The Rinse and Long Soak Morel Cleaning Method
The long soak is the most controversial of the cleaning methods. You won’t find a lot of reputable sources promoting it, instead saying that it dilutes flavor and changes texture. Still, many morel hunters think it has its place. I’m one of them.

As someone who’s foraged dozens of pounds of mushrooms from islands, I’m well aware of how the honeycomb shape of morels does an awesome job of housing sand and bugs. In desperate situations where it seems like no amount of washing will free the mushrooms of creepy crawlies and grit, I’ve soaked them overnight in the fridge.

Doing so gets your mushrooms cleaner, but that cleanliness comes at a cost. Although the long soak helps get rid of bugs and grit, that nutty flavor and firm flesh dissipates with every sodden hour. The rinse and long soak should only be used as a last-ditch effort to salvage otherwise inedible mushrooms.

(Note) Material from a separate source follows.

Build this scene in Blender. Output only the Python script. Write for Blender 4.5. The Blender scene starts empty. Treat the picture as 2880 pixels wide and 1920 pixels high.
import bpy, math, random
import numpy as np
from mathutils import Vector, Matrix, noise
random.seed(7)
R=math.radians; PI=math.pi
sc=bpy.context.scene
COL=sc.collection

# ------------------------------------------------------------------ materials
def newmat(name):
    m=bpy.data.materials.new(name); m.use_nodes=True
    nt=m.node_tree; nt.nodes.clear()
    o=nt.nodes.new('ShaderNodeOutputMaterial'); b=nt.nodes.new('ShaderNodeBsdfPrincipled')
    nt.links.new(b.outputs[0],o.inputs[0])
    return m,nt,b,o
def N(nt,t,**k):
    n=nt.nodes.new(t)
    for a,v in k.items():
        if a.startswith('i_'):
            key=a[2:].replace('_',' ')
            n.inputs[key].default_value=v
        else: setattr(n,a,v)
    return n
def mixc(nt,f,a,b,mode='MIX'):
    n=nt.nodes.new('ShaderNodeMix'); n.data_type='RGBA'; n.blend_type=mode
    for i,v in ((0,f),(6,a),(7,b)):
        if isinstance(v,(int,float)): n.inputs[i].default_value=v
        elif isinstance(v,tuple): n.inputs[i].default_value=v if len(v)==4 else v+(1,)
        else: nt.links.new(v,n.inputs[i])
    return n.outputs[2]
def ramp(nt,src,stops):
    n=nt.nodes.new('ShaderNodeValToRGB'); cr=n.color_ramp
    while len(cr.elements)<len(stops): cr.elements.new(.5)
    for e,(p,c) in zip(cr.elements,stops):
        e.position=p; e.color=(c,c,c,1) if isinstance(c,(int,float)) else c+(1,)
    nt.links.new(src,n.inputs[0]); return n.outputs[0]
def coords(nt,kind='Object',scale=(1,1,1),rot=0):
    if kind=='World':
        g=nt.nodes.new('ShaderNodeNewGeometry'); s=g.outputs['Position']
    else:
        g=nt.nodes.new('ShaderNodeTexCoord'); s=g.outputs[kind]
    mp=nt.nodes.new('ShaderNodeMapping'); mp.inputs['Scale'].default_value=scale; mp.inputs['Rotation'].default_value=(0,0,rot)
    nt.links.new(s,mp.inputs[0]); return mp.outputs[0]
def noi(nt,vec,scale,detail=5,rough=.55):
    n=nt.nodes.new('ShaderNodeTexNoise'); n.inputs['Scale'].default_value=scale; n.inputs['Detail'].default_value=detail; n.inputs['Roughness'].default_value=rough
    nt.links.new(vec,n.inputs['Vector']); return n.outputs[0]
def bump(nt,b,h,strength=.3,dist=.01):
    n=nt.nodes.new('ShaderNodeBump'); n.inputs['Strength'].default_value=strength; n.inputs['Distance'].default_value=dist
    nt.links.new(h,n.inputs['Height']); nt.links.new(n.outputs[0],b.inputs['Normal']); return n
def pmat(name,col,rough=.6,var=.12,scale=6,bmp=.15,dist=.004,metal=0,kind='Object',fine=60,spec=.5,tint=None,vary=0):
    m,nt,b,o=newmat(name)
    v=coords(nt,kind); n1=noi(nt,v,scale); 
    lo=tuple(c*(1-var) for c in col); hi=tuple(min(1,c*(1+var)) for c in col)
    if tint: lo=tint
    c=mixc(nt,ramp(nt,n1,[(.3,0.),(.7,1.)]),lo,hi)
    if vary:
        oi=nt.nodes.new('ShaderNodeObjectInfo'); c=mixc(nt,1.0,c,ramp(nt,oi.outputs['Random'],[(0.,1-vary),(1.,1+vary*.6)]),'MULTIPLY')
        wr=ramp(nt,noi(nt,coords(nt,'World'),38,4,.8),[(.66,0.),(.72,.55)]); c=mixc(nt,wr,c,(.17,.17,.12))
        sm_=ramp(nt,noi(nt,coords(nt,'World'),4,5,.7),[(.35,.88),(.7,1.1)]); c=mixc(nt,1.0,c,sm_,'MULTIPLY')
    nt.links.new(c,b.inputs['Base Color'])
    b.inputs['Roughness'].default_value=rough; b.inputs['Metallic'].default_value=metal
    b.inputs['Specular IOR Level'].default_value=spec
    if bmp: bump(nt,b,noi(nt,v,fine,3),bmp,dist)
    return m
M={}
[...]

So, which method is the correct method? Any of them. Whatever it takes to get morels clean with the least amount of handling, washing, and soaking is best. More often than not, I’m implementing a process similar to Rozelle, but some mushrooms warrant more or less attention. Just like there’s more than one way to gut a deer or fillet a fish, foragers should embrace the spectrum of cleaning methods, and select the one that’s most appropriate to the caps you found that day.